2) Iwan von, geb. 19. Juni 1816 zu Glarus, seit 1846 Mitbesitzer der Verlagsbuchhandlung Scheitlein u. Zollikofer in St. Gallen, gest. 28. April 1887 daselbst, machte sich als Alpenforscher besonders verdient durch die Herausgabe eines trefflichen Reisehandbuchs: „Tourist in der Schweiz und dem angrenzenden Süddeutschland, Oberitalien und Savoyen“ (1855, 30. Aufl. 1888).

3) Johann Jakob von, Naturforscher, Bruder des vorigen, geb. 25. Juli 1818 zu Glarus, studierte in Leiden, Neuchâtel, Zürich und Paris, später auch in Berlin und Würzburg Naturwissenschaft, bereiste 1838–43 Peru, lebte seit 1848 auf seiner Besitzung Jakobshof in Niederösterreich, bereiste 1857–59 Brasilien, die La Plata-Staaten, Chile, Bolivia und Peru, ging 1859 als Gesandter der Schweiz nach Brasilien, wo er namentlich auch zum Studium der Einwanderungsverhältnisse die mittlern und südlichen Provinzen bereiste, kehrte 1861 zurück, ging 1866 als schweizerischer Geschäftsträger nach Wien und wurde 1868 zum außerordentlichen Gesandten und bevollmächtigten Minister daselbst ernannt.

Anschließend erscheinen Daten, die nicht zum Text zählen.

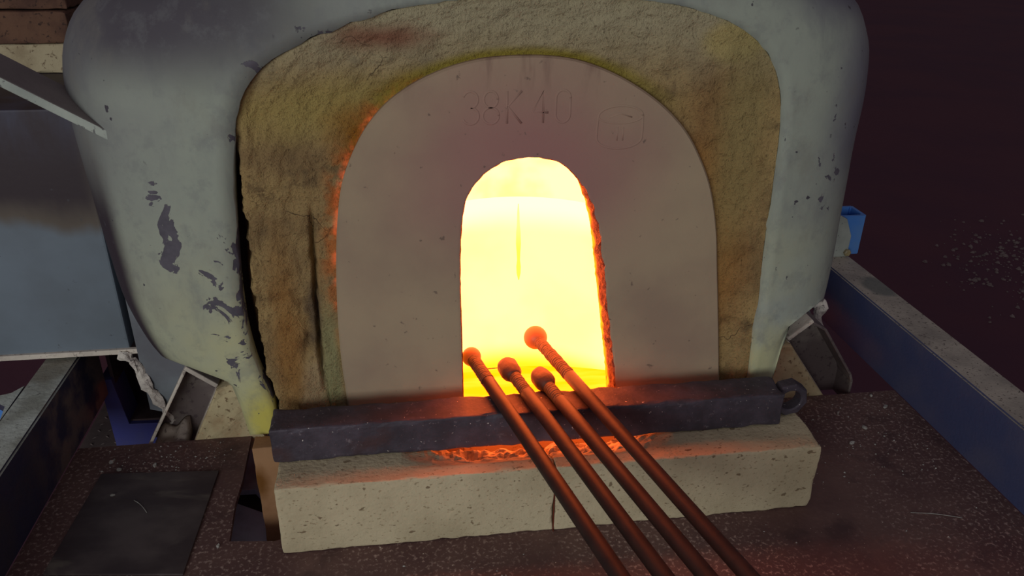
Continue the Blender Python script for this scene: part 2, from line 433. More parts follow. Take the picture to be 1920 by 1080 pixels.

Seit 1883 lebt er wieder auf seinem Gut. Er schrieb: „System der Batrachier“ (Neuchât. 1838); „Untersuchungen über die Fauna peruana“ (St. Gallen 1844–47, mit 76 Tafeln); „Die Kechuasprache“ (Wien 1853, 3 Tle.); „Ollanta, ein altperuanisches Drama, aus der Kechuasprache übersetzt und kommentiert“ (das. 1875); „Organismus der Khetsuasprache“ (Leipz. 1884); „Peru, Reiseskizzen“ (St. Gallen 1846, 2 Bde.); „Antiguedades peruanas“ (mit Don Mariano de Rivero, Wien 1851, mit Atlas); „Reisen durch Südamerika“ (Leipz. 1866–69, 5 Bde.). Auch bearbeitete er Winckells „Handbuch für Jäger“ (5. Aufl., Leipz. 1878, 2 Bde.).

4) Friedrich von, Bruder der vorigen, geb. 1. Mai 1820 zu Glarus, studierte in Basel, Bonn und Berlin Theologie, wurde 1843 Stadtpfarrer in Lichtensteig (Toggenburg), lebte seit 1847 als Privatmann in St. Gallen, übernahm dort seit 1856 verschiedene Beamtenstellungen, saß seit 1864 im Großen Rat, seit 1874 im Regierungsrat, wurde 1877 Mitglied des schweizerischen Ständerats und starb 24. Jan. 1886. Er erwarb sich besondere Verdienste um das Erziehungswesen und führte den Kampf mit dem Klerus ebenso taktvoll wie entschieden. Sein bekanntes Hauptwerk ist: „Das Tierleben der Alpenwelt“ (Leipz. 1853, 10. Aufl. 1875; vielfach übersetzt), ein auf eignen Forschungen und sorgfältigster Beobachtung beruhendes, auch sprachlich ausgezeichnetes Buch; andre Schriften von ihm sind: „Der Sonderbund und seine Auflösung“ (unter dem Pseudonym C. Weber, St. Gallen 1848); „Landwirtschaftliches Lesebuch“ (8. Aufl., Frauenfeld 1888); „Der Obstbau und seine Pflege“ (mit Schultheß, 4. Aufl., das. 1887).